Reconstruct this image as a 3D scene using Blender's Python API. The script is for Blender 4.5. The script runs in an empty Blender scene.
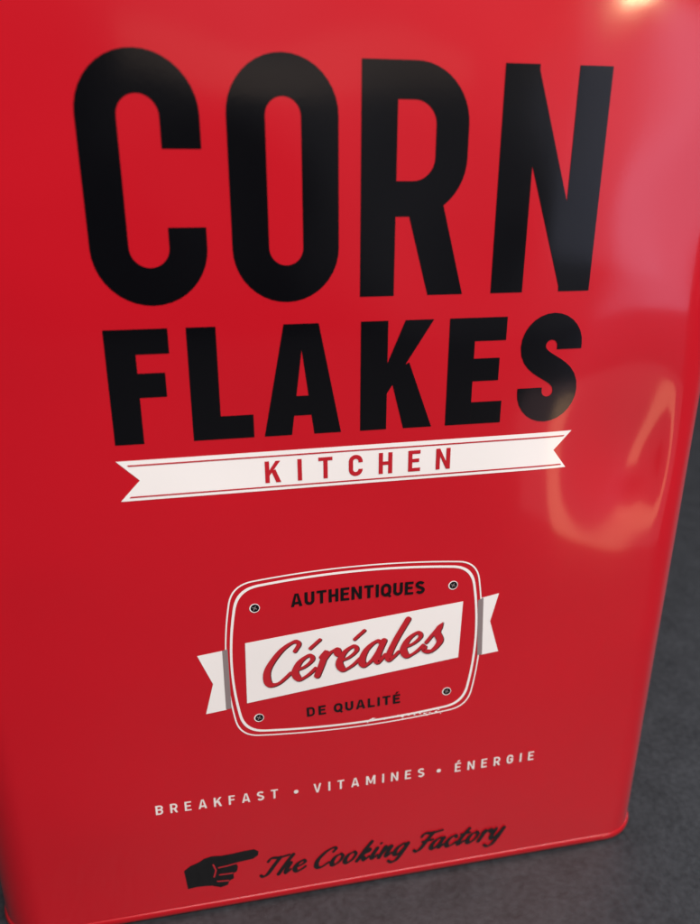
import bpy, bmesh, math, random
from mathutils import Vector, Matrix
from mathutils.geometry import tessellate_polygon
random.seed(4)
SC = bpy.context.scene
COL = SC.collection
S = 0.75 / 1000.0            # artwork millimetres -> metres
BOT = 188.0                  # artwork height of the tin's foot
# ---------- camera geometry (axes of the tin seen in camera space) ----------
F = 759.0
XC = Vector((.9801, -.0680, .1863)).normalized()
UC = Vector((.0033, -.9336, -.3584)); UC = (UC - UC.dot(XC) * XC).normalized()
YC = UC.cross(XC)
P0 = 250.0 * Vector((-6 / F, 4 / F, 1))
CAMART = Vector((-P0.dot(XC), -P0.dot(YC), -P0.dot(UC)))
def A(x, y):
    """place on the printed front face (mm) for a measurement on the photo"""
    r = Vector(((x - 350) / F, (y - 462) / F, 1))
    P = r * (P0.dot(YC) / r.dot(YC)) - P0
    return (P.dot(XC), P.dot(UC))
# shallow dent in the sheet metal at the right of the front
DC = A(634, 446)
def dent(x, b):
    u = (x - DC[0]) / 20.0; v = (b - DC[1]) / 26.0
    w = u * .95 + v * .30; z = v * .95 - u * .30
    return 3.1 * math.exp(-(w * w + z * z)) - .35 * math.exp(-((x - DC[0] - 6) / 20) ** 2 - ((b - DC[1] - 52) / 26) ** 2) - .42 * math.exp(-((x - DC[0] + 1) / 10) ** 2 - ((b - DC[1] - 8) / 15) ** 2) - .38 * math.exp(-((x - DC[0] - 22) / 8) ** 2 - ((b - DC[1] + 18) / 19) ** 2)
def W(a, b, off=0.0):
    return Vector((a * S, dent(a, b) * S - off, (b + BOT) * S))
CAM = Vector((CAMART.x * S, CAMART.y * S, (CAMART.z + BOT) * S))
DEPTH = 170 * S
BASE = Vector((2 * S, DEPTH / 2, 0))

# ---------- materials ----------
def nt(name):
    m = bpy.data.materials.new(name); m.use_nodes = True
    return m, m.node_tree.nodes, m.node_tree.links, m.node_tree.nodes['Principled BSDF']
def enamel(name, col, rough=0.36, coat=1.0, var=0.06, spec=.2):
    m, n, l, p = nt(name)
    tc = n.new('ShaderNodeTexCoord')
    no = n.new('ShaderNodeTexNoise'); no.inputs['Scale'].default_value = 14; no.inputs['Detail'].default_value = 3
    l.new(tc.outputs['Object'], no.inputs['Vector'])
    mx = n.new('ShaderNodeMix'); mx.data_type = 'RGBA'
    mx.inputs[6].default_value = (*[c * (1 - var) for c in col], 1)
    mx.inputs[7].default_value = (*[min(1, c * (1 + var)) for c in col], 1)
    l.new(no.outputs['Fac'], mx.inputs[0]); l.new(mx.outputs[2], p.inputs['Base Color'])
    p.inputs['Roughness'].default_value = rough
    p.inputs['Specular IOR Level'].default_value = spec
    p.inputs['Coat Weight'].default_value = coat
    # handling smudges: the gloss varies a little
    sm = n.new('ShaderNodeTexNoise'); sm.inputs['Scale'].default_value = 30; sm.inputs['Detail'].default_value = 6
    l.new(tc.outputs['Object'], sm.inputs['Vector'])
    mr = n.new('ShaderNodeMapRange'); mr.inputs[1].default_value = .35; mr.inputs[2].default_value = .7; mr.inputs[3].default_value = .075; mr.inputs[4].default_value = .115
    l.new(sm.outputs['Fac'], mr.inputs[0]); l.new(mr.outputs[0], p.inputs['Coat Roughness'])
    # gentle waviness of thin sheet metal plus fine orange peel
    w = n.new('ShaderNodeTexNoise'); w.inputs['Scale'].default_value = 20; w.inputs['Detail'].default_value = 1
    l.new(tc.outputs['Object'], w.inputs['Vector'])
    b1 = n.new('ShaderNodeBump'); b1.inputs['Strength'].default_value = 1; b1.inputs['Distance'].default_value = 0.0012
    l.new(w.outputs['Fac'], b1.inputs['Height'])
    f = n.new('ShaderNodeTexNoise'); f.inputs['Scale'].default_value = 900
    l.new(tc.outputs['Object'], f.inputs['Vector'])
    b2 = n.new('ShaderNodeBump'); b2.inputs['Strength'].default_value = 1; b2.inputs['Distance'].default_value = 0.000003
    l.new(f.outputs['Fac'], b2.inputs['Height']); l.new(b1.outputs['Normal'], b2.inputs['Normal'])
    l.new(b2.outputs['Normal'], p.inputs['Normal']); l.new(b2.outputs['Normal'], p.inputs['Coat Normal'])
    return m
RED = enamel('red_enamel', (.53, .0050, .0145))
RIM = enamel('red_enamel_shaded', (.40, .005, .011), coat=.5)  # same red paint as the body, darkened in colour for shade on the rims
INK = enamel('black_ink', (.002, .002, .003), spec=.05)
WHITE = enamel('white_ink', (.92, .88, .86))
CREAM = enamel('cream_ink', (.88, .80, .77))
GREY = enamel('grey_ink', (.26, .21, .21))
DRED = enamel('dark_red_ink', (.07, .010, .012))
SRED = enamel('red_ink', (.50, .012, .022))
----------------
▶ PROBLEM TO SOLVE: Quote the material in full and exactly; do not carry over its pictures.

▶ EXERCISE OUTPUT:
Reconstruct this image as a 3D scene using Blender's Python API. The script is for Blender 4.5. The script runs in an empty Blender scene.
import bpy, bmesh, math, random
from mathutils import Vector, Matrix
from mathutils.geometry import tessellate_polygon
random.seed(4)
SC = bpy.context.scene
COL = SC.collection
S = 0.75 / 1000.0            # artwork millimetres -> metres
BOT = 188.0                  # artwork height of the tin's foot
# ---------- camera geometry (axes of the tin seen in camera space) ----------
F = 759.0
XC = Vector((.9801, -.0680, .1863)).normalized()
UC = Vector((.0033, -.9336, -.3584)); UC = (UC - UC.dot(XC) * XC).normalized()
YC = UC.cross(XC)
P0 = 250.0 * Vector((-6 / F, 4 / F, 1))
CAMART = Vector((-P0.dot(XC), -P0.dot(YC), -P0.dot(UC)))
def A(x, y):
    """place on the printed front face (mm) for a measurement on the photo"""
    r = Vector(((x - 350) / F, (y - 462) / F, 1))
    P = r * (P0.dot(YC) / r.dot(YC)) - P0
    return (P.dot(XC), P.dot(UC))
# shallow dent in the sheet metal at the right of the front
DC = A(634, 446)
def dent(x, b):
    u = (x - DC[0]) / 20.0; v = (b - DC[1]) / 26.0
    w = u * .95 + v * .30; z = v * .95 - u * .30
    return 3.1 * math.exp(-(w * w + z * z)) - .35 * math.exp(-((x - DC[0] - 6) / 20) ** 2 - ((b - DC[1] - 52) / 26) ** 2) - .42 * math.exp(-((x - DC[0] + 1) / 10) ** 2 - ((b - DC[1] - 8) / 15) ** 2) - .38 * math.exp(-((x - DC[0] - 22) / 8) ** 2 - ((b - DC[1] + 18) / 19) ** 2)
def W(a, b, off=0.0):
    return Vector((a * S, dent(a, b) * S - off, (b + BOT) * S))
CAM = Vector((CAMART.x * S, CAMART.y * S, (CAMART.z + BOT) * S))
DEPTH = 170 * S
BASE = Vector((2 * S, DEPTH / 2, 0))

# ---------- materials ----------
def nt(name):
    m = bpy.data.materials.new(name); m.use_nodes = True
    return m, m.node_tree.nodes, m.node_tree.links, m.node_tree.nodes['Principled BSDF']
def enamel(name, col, rough=0.36, coat=1.0, var=0.06, spec=.2):
    m, n, l, p = nt(name)
    tc = n.new('ShaderNodeTexCoord')
    no = n.new('ShaderNodeTexNoise'); no.inputs['Scale'].default_value = 14; no.inputs['Detail'].default_value = 3
    l.new(tc.outputs['Object'], no.inputs['Vector'])
    mx = n.new('ShaderNodeMix'); mx.data_type = 'RGBA'
    mx.inputs[6].default_value = (*[c * (1 - var) for c in col], 1)
    mx.inputs[7].default_value = (*[min(1, c * (1 + var)) for c in col], 1)
    l.new(no.outputs['Fac'], mx.inputs[0]); l.new(mx.outputs[2], p.inputs['Base Color'])
    p.inputs['Roughness'].default_value = rough
    p.inputs['Specular IOR Level'].default_value = spec
    p.inputs['Coat Weight'].default_value = coat
    # handling smudges: the gloss varies a little
    sm = n.new('ShaderNodeTexNoise'); sm.inputs['Scale'].default_value = 30; sm.inputs['Detail'].default_value = 6
    l.new(tc.outputs['Object'], sm.inputs['Vector'])
    mr = n.new('ShaderNodeMapRange'); mr.inputs[1].default_value = .35; mr.inputs[2].default_value = .7; mr.inputs[3].default_value = .075; mr.inputs[4].default_value = .115
    l.new(sm.outputs['Fac'], mr.inputs[0]); l.new(mr.outputs[0], p.inputs['Coat Roughness'])
    # gentle waviness of thin sheet metal plus fine orange peel
    w = n.new('ShaderNodeTexNoise'); w.inputs['Scale'].default_value = 20; w.inputs['Detail'].default_value = 1
    l.new(tc.outputs['Object'], w.inputs['Vector'])
    b1 = n.new('ShaderNodeBump'); b1.inputs['Strength'].default_value = 1; b1.inputs['Distance'].default_value = 0.0012
    l.new(w.outputs['Fac'], b1.inputs['Height'])
    f = n.new('ShaderNodeTexNoise'); f.inputs['Scale'].default_value = 900
    l.new(tc.outputs['Object'], f.inputs['Vector'])
    b2 = n.new('ShaderNodeBump'); b2.inputs['Strength'].default_value = 1; b2.inputs['Distance'].default_value = 0.000003
    l.new(f.outputs['Fac'], b2.inputs['Height']); l.new(b1.outputs['Normal'], b2.inputs['Normal'])
    l.new(b2.outputs['Normal'], p.inputs['Normal']); l.new(b2.outputs['Normal'], p.inputs['Coat Normal'])
    return m
RED = enamel('red_enamel', (.53, .0050, .0145))
RIM = enamel('red_enamel_shaded', (.40, .005, .011), coat=.5)  # same red paint as the body, darkened in colour for shade on the rims
INK = enamel('black_ink', (.002, .002, .003), spec=.05)
WHITE = enamel('white_ink', (.92, .88, .86))
CREAM = enamel('cream_ink', (.88, .80, .77))
GREY = enamel('grey_ink', (.26, .21, .21))
DRED = enamel('dark_red_ink', (.07, .010, .012))
SRED = enamel('red_ink', (.50, .012, .022))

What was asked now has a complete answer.